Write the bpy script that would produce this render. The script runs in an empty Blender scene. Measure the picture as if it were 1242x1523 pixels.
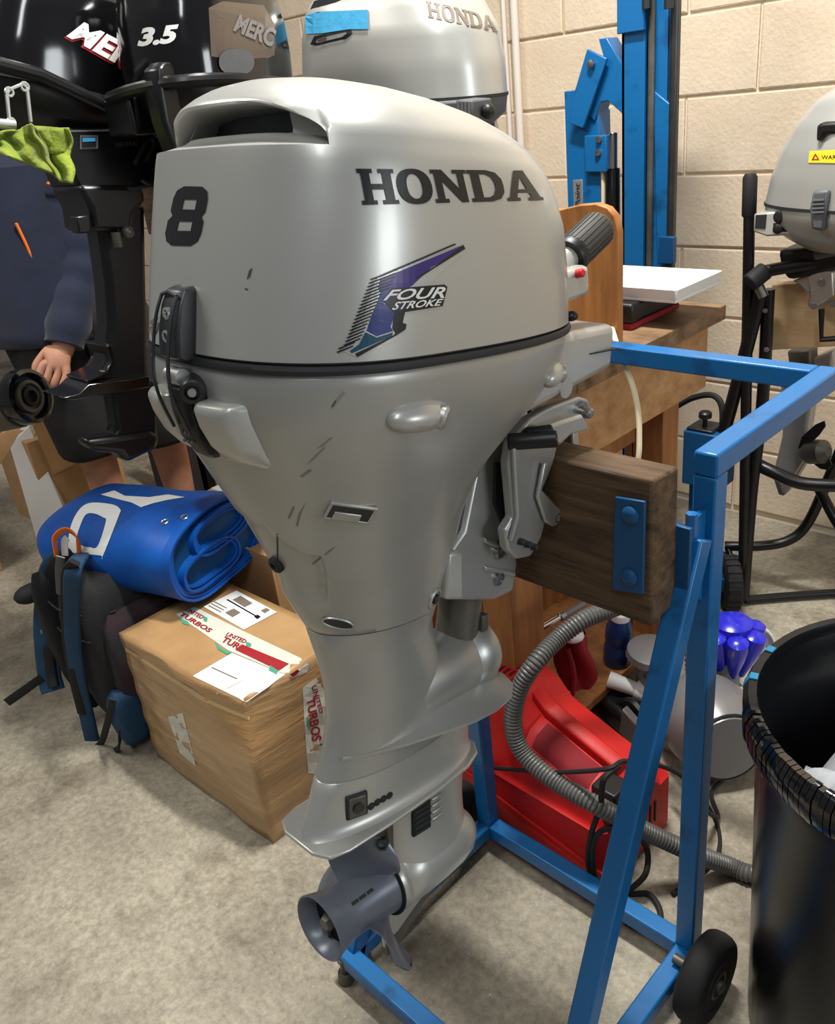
import bpy, bmesh, math, random
from mathutils import Vector, Matrix
from mathutils.bvhtree import BVHTree
random.seed(7)
sc = bpy.context.scene
COL = sc.collection
# ---------------------------------------------------------------- camera
# world: x runs along the block wall (to the right), y goes into the wall, z is up
CX, CY, FOC, CAMH = 621.0, 761.5, 1270.0, 1.30
MC = Matrix(((0.713, 0.235, -0.660), (0.693, -0.379, 0.614), (-0.106, -0.895, -0.434)))  # columns: right, down, forward
_f = Vector((MC[0][2], MC[1][2], MC[2][2])).normalized()
_r = Vector((MC[0][0], MC[1][0], MC[2][0])); _r = (_r - _f * _r.dot(_f)).normalized()
_d = _f.cross(_r).normalized()
CAMO = Vector((0, 0, CAMH))
cd = bpy.data.cameras.new('camera'); cam = bpy.data.objects.new('camera', cd); COL.objects.link(cam)
cd.sensor_fit = 'HORIZONTAL'; cd.sensor_width = 36.0; cd.lens = 36.0 * FOC / 1242.0; cd.clip_start = 0.02; cd.clip_end = 60
cam.matrix_world = Matrix(((_r.x, -_d.x, -_f.x, 0), (_r.y, -_d.y, -_f.y, 0), (_r.z, -_d.z, -_f.z, CAMH), (0, 0, 0, 1)))
sc.camera = cam
def ray(p):
    return _r * (p[0] - CX) + _d * (p[1] - CY) + _f * FOC
def at(px, py, u=None, v=None, z=None):
    """point of the place seen at a photo position, on a given plane"""
    r = ray((px, py))
    if u is not None: t = u / r.x
    elif v is not None: t = v / r.y
    else: t = (z - CAMH) / r.z
    return CAMO + r * t
# ---------------------------------------------------------------- light
w = bpy.data.worlds.new('workshop_air'); sc.world = w; w.use_nodes = True
bg = w.node_tree.nodes['Background']; bg.inputs[0].default_value = (0.93, 0.95, 1.0, 1); bg.inputs[1].default_value = 0.15
def area(name, loc, target, sx, sy, power, col):
    l = bpy.data.lights.new(name, 'AREA'); l.shape = 'RECTANGLE'; l.size = sx; l.size_y = sy; l.energy = power; l.color = col
    o = bpy.data.objects.new(name, l); COL.objects.link(o); o.location = loc
    o.rotation_euler = (Vector(target) - Vector(loc)).to_track_quat('-Z', 'Y').to_euler(); return o
area('ceiling_tube_light_back', (-0.85, 1.20, 3.0), (-0.85, 1.0, 0), 0.6, 0.14, 92, (1.0, 0.97, 0.91))
area('ceiling_tube_light_front', (0.5, -0.4, 3.1), (-0.3, 0.5, 0.6), 0.3, 1.5, 20, (0.96, 0.99, 1.0))
area('ceiling_tube_light_left', (-2.5, -0.5, 3.1), (-1.8, 0.5, 0.3), 1.5, 0.3, 39, (1.0, 0.96, 0.88))
area('daylight_door', (2.3, 1.25, 1.40), (-0.5, 0.5, 1.1), 0.8, 0.8, 21, (0.92, 0.97, 1.0))
sc.view_settings.view_transform = 'Standard'; sc.view_settings.look = 'None'
sc.view_settings.gamma = 1.0; sc.view_settings.exposure = 0.10; sc.view_settings.use_curve_mapping = False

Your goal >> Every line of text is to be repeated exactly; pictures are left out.

Written reply >>
Write the bpy script that would produce this render. The script runs in an empty Blender scene. Measure the picture as if it were 1242x1523 pixels.
import bpy, bmesh, math, random
from mathutils import Vector, Matrix
from mathutils.bvhtree import BVHTree
random.seed(7)
sc = bpy.context.scene
COL = sc.collection
# ---------------------------------------------------------------- camera
# world: x runs along the block wall (to the right), y goes into the wall, z is up
CX, CY, FOC, CAMH = 621.0, 761.5, 1270.0, 1.30
MC = Matrix(((0.713, 0.235, -0.660), (0.693, -0.379, 0.614), (-0.106, -0.895, -0.434)))  # columns: right, down, forward
_f = Vector((MC[0][2], MC[1][2], MC[2][2])).normalized()
_r = Vector((MC[0][0], MC[1][0], MC[2][0])); _r = (_r - _f * _r.dot(_f)).normalized()
_d = _f.cross(_r).normalized()
CAMO = Vector((0, 0, CAMH))
cd = bpy.data.cameras.new('camera'); cam = bpy.data.objects.new('camera', cd); COL.objects.link(cam)
cd.sensor_fit = 'HORIZONTAL'; cd.sensor_width = 36.0; cd.lens = 36.0 * FOC / 1242.0; cd.clip_start = 0.02; cd.clip_end = 60
cam.matrix_world = Matrix(((_r.x, -_d.x, -_f.x, 0), (_r.y, -_d.y, -_f.y, 0), (_r.z, -_d.z, -_f.z, CAMH), (0, 0, 0, 1)))
sc.camera = cam
def ray(p):
    return _r * (p[0] - CX) + _d * (p[1] - CY) + _f * FOC
def at(px, py, u=None, v=None, z=None):
    """point of the place seen at a photo position, on a given plane"""
    r = ray((px, py))
    if u is not None: t = u / r.x
    elif v is not None: t = v / r.y
    else: t = (z - CAMH) / r.z
    return CAMO + r * t
# ---------------------------------------------------------------- light
w = bpy.data.worlds.new('workshop_air'); sc.world = w; w.use_nodes = True
bg = w.node_tree.nodes['Background']; bg.inputs[0].default_value = (0.93, 0.95, 1.0, 1); bg.inputs[1].default_value = 0.15
def area(name, loc, target, sx, sy, power, col):
    l = bpy.data.lights.new(name, 'AREA'); l.shape = 'RECTANGLE'; l.size = sx; l.size_y = sy; l.energy = power; l.color = col
    o = bpy.data.objects.new(name, l); COL.objects.link(o); o.location = loc
    o.rotation_euler = (Vector(target) - Vector(loc)).to_track_quat('-Z', 'Y').to_euler(); return o
area('ceiling_tube_light_back', (-0.85, 1.20, 3.0), (-0.85, 1.0, 0), 0.6, 0.14, 92, (1.0, 0.97, 0.91))
area('ceiling_tube_light_front', (0.5, -0.4, 3.1), (-0.3, 0.5, 0.6), 0.3, 1.5, 20, (0.96, 0.99, 1.0))
area('ceiling_tube_light_left', (-2.5, -0.5, 3.1), (-1.8, 0.5, 0.3), 1.5, 0.3, 39, (1.0, 0.96, 0.88))
area('daylight_door', (2.3, 1.25, 1.40), (-0.5, 0.5, 1.1), 0.8, 0.8, 21, (0.92, 0.97, 1.0))
sc.view_settings.view_transform = 'Standard'; sc.view_settings.look = 'None'
sc.view_settings.gamma = 1.0; sc.view_settings.exposure = 0.10; sc.view_settings.use_curve_mapping = False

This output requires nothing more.